For over two decades, Orhan Pamuk has given us the courage to remember the distant and the recent past, in signifiers and colors invisible before. That is why it is no surprise that his new book, The Red-Haired Woman, happens to be about trauma and forgetting. Adorned with notions of the uncanny, The Red-Haired Woman is fearless in its reading of canonical texts like Oedipus Rex and Rostam and Sohrab and in tackling the question of patricide and paternal filicide.
The story, like the two novels before the Red-Haired Woman, begins in a 1980s postcoup Turkey. Cem, a sixteen-year-old high school student, finds himself in the middle of a family crisis. Abandoned by his father, he decides to apprentice himself to a well-digger. Already a fragile boy, he quickly gets attached to Mahmut, his master. Even though the job terrifies him profoundly, his yearning for Mahmut’s affection (şefkat in the original language) supersedes his fears, and he stays on the job. He also meets a red-haired woman, Gülcihan, an enigmatic and much older actress. Cem’s voyeuristic inclinations lead to an actual date with her, but unexpected events unravel and things ends prematurely. Cem’s affectionate and trusting relationship with Mahmut also comes to an abrupt and tragic end, leading to Cem’s hasty departure from the village.

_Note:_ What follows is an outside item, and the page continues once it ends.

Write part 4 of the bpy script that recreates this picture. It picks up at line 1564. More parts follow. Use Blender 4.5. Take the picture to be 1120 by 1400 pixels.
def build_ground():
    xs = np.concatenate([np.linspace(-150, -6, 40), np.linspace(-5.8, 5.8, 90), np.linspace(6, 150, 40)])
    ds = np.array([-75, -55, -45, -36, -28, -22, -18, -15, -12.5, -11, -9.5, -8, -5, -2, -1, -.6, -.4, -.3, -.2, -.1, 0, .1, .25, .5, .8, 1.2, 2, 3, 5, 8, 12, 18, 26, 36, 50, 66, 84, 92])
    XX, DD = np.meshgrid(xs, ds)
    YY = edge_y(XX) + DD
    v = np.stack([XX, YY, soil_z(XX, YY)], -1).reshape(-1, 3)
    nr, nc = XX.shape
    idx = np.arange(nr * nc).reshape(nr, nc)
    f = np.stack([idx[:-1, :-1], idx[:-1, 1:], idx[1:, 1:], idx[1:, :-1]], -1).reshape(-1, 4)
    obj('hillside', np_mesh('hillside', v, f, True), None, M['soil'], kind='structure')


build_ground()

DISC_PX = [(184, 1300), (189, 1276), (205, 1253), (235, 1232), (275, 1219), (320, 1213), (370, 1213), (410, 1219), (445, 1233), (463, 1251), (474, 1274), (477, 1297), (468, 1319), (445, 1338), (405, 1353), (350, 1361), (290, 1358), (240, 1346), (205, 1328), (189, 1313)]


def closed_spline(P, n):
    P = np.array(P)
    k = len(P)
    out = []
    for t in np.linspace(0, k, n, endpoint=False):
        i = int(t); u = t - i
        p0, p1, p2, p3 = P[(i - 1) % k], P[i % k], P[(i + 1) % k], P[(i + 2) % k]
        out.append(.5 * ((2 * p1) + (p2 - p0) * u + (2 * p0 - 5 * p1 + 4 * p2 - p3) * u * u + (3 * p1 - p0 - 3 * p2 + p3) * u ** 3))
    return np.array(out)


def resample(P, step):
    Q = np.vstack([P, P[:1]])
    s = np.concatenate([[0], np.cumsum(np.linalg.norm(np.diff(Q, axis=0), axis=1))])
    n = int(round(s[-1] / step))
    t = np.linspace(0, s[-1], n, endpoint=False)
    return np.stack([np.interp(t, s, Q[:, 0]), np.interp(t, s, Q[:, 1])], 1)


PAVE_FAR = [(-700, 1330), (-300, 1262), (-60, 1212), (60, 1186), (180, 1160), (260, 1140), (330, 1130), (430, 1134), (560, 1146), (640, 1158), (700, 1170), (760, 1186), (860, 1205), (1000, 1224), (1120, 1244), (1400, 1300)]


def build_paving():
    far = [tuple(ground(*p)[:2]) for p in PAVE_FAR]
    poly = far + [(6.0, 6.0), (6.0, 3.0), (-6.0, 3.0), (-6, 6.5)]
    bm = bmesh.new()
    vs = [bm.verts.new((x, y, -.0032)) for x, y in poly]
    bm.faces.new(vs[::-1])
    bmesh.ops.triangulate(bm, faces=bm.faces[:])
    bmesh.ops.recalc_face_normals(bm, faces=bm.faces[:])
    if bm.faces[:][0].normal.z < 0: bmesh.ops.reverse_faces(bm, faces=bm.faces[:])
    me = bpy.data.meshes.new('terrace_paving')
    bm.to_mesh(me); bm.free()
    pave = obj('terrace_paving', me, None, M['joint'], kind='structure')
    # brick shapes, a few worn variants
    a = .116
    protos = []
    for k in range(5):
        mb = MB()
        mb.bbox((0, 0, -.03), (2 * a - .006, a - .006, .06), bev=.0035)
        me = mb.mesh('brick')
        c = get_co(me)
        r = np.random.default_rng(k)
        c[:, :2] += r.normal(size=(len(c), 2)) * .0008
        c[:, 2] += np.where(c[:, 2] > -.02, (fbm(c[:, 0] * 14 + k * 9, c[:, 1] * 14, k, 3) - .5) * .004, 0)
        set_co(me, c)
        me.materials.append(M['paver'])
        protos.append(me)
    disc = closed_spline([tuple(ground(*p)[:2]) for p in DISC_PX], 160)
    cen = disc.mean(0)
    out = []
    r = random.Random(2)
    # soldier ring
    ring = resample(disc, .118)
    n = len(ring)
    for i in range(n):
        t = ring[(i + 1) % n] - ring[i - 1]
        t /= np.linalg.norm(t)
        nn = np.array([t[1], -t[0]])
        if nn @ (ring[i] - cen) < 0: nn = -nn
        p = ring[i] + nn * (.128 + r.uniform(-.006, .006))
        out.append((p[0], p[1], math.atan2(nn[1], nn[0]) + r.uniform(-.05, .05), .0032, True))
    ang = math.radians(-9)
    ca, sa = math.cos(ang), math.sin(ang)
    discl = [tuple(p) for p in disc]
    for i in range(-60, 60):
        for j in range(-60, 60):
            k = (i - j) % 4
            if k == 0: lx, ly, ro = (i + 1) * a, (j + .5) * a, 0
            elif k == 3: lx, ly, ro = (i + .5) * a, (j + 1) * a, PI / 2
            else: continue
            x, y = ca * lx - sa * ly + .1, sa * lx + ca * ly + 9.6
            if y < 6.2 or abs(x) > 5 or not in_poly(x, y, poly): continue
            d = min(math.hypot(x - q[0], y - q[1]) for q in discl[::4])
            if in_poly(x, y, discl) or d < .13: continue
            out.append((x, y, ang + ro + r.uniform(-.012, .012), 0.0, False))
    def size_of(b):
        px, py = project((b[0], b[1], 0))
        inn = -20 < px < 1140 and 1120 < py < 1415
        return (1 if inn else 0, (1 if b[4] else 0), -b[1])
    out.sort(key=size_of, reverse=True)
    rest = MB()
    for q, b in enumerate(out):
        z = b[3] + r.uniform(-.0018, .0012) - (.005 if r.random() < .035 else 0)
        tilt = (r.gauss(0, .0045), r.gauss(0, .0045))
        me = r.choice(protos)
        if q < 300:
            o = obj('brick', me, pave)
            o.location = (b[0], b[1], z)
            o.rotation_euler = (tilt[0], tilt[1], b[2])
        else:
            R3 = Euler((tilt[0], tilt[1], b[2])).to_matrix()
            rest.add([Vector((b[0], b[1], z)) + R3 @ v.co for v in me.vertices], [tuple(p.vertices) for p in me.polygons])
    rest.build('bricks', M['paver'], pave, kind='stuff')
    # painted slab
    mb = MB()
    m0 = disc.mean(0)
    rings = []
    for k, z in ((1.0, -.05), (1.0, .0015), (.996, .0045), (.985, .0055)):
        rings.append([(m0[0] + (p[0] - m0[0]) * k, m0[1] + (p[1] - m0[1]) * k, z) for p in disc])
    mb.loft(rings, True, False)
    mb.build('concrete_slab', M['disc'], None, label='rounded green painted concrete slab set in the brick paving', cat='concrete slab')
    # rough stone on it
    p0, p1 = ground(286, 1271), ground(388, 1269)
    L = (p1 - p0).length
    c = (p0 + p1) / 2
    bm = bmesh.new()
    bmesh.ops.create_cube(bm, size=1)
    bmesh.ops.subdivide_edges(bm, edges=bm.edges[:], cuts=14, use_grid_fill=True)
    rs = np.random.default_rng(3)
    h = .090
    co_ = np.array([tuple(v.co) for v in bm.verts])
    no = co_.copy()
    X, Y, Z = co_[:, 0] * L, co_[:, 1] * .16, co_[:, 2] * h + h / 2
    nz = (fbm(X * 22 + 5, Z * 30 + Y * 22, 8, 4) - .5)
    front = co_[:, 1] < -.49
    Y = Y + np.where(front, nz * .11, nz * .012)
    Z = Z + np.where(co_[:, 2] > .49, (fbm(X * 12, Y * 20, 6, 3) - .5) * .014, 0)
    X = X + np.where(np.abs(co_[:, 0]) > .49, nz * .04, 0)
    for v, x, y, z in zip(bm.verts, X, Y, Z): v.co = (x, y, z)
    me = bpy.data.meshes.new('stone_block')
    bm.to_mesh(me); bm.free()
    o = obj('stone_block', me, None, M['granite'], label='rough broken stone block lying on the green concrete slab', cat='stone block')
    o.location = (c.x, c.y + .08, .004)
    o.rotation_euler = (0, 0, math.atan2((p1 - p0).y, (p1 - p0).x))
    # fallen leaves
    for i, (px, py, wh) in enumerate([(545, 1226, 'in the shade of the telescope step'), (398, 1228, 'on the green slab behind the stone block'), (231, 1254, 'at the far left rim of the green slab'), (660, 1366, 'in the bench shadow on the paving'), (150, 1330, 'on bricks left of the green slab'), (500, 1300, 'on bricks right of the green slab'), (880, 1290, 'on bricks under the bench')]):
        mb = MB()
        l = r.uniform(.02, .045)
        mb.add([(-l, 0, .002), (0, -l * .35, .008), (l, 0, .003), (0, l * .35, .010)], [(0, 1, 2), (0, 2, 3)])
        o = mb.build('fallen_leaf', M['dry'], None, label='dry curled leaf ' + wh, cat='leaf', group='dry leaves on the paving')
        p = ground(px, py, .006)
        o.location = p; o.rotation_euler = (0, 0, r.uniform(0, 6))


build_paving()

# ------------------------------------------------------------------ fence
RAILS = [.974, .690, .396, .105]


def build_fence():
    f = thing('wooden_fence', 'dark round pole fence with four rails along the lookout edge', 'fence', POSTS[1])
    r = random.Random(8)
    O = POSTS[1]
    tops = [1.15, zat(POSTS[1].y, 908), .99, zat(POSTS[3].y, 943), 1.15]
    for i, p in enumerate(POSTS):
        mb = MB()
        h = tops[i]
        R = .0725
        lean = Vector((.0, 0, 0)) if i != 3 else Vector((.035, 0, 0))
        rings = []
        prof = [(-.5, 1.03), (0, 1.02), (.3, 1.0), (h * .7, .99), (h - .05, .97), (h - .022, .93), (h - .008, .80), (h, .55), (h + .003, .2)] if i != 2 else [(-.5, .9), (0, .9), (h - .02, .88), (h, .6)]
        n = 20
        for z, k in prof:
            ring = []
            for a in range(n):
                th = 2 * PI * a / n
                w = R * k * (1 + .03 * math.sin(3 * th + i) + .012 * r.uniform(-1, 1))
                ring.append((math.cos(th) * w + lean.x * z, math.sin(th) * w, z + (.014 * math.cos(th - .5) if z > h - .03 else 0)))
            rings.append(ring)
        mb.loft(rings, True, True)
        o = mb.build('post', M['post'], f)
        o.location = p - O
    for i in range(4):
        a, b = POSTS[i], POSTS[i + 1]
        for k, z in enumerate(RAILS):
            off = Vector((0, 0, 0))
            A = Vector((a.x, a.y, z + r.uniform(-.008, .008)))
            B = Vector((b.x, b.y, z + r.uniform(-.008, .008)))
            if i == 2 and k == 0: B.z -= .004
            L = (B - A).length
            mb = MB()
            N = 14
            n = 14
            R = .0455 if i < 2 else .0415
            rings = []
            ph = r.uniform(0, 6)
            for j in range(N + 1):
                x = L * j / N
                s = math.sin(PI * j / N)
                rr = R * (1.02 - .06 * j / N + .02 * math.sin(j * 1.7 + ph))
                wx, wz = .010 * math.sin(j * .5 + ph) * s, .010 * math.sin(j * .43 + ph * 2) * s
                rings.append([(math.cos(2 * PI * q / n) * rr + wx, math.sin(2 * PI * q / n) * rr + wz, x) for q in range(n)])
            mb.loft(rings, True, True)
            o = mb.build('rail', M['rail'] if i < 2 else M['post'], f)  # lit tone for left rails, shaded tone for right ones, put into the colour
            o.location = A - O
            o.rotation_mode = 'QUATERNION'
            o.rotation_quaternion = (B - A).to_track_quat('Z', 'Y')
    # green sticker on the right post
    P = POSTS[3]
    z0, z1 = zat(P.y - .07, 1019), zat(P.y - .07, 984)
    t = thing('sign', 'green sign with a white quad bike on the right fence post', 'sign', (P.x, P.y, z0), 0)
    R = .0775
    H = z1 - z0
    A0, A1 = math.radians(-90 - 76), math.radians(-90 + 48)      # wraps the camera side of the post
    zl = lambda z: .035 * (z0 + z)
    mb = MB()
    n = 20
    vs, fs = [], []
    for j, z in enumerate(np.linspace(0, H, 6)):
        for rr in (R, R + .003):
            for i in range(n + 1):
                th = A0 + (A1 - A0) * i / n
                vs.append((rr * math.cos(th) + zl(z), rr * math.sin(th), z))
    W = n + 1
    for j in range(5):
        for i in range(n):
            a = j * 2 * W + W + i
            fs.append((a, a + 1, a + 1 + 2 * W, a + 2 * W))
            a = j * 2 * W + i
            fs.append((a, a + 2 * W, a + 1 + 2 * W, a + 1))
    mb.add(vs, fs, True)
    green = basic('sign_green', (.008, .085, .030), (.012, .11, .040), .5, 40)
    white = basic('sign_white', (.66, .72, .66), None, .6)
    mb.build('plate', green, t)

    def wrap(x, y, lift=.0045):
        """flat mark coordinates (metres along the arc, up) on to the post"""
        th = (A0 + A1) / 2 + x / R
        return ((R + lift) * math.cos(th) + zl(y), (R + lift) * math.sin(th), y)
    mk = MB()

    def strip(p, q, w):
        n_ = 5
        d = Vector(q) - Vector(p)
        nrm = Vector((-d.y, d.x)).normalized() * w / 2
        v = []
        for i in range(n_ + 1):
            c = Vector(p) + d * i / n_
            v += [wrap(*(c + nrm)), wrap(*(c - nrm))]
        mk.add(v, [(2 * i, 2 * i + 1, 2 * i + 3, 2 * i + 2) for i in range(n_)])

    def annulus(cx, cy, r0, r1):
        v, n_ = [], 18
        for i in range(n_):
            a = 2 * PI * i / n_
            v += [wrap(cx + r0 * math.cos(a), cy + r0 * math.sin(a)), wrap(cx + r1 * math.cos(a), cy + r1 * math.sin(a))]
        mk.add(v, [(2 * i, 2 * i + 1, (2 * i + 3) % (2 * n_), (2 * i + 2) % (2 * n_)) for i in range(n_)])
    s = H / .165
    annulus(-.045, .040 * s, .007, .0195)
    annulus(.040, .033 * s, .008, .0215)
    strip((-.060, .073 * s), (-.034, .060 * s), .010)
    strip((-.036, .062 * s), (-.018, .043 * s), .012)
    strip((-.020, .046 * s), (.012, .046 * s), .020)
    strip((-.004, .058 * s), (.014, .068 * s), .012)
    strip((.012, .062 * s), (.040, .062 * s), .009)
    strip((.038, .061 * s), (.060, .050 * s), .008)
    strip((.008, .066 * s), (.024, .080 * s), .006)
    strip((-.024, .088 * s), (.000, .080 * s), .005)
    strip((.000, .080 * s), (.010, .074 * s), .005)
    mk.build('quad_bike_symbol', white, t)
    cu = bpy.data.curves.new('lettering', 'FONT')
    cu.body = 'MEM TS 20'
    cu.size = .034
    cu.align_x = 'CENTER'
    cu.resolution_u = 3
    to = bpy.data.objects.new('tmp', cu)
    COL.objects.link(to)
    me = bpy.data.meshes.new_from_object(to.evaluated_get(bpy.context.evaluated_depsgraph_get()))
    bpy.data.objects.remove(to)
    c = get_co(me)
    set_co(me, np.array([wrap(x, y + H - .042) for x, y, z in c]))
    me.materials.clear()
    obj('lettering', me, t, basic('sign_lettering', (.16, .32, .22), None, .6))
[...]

The rest of the story follows Cem as he is transformed from an apprentice into a successful geologist, a wealthy business mogul, a married but childless man who is obsessed with the stories of Oedipus, Rostam, and Sohrab. Thirty years later, Cem returns to Ongoren despite ill omens, to discover his destiny and to meet Enver, the narrator of the novel. The entwined stories of fathers and sons take unexpected turns and proceed like the epics that have long shaped Cem’s life.
Pamuk’s readers will no doubt recognize the presence of his past works in this novel. Enver’s voice resonates with the assassin’s voice in Snow, Rostam and Sohrab’s story and the traveling theater company will bring back lines from the same novel; readers may find themselves hearing the cracking skull of a calligrapher in a sixteenth-century Ottoman well (My Name Is Red). Instead of the Venetians and Ottomans of the White Castle, it is Sophocles’ Oedipus Rex and the Iranian poet Ferdowsi’s Rostam and Sohrab that are gazing at each other, negotiating deep-seated fears about patriarchy in the East and West. Like Füsun, the red-haired woman, Gülcihan, despite her presence on the Turkish cover of the novel, is no more than a subject of desire. And Cem says his life changes after he reads a book on dreams, a statement that brings to mind the unforgettable opening sentence of The New Life.

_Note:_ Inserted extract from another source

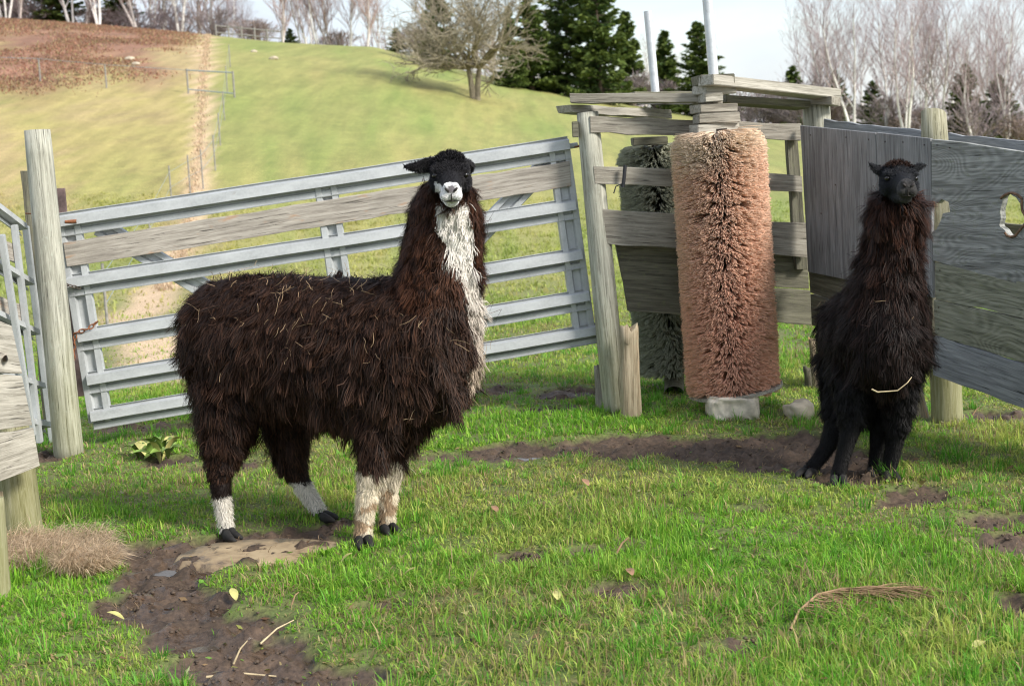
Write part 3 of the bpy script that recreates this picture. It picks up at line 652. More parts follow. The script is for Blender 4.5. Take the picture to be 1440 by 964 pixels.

Despite its familiarity, however, The Red-Haired Woman is a haunting and unprecedented novel. Pamuk’s mischievousness and playfulness are at a minimum, perhaps nonexistent. The murders in the book are sketched against a background of ancient epics and stories that create for the reader the illusion of a closed system, where one feels the weight of predestination and trauma in any troubled father-son relationship. Cem, who is a Poe fan in the story, immures himself with these classical stories, making the detective murder story within the novel even more evocative.
In his shortest novel to date, Pamuk leaves the reader with questions about his choices in storytelling and his late style. For instance, the changing of the book title from The Well to The Red-Haired Woman means giving up a perfectly Freudian metaphor that captures the subtle threads in the book. This relatively late change in the title seems to coincide with the inclusion of Gülcihan as one of the narrators in the story and Pamuk’s decision to have a woman amid heavily patriarchal voices. This dominant patriarchal tone is reiterated with the presence and inclusion of the Western canon, from Hamlet to Rousseau and Jules Verne. In this way, the red-haired woman exists as a mysterious, iconic figure, represented by a Rossetti painting, reduced to a book dedication, and caught up in an Oedipal net.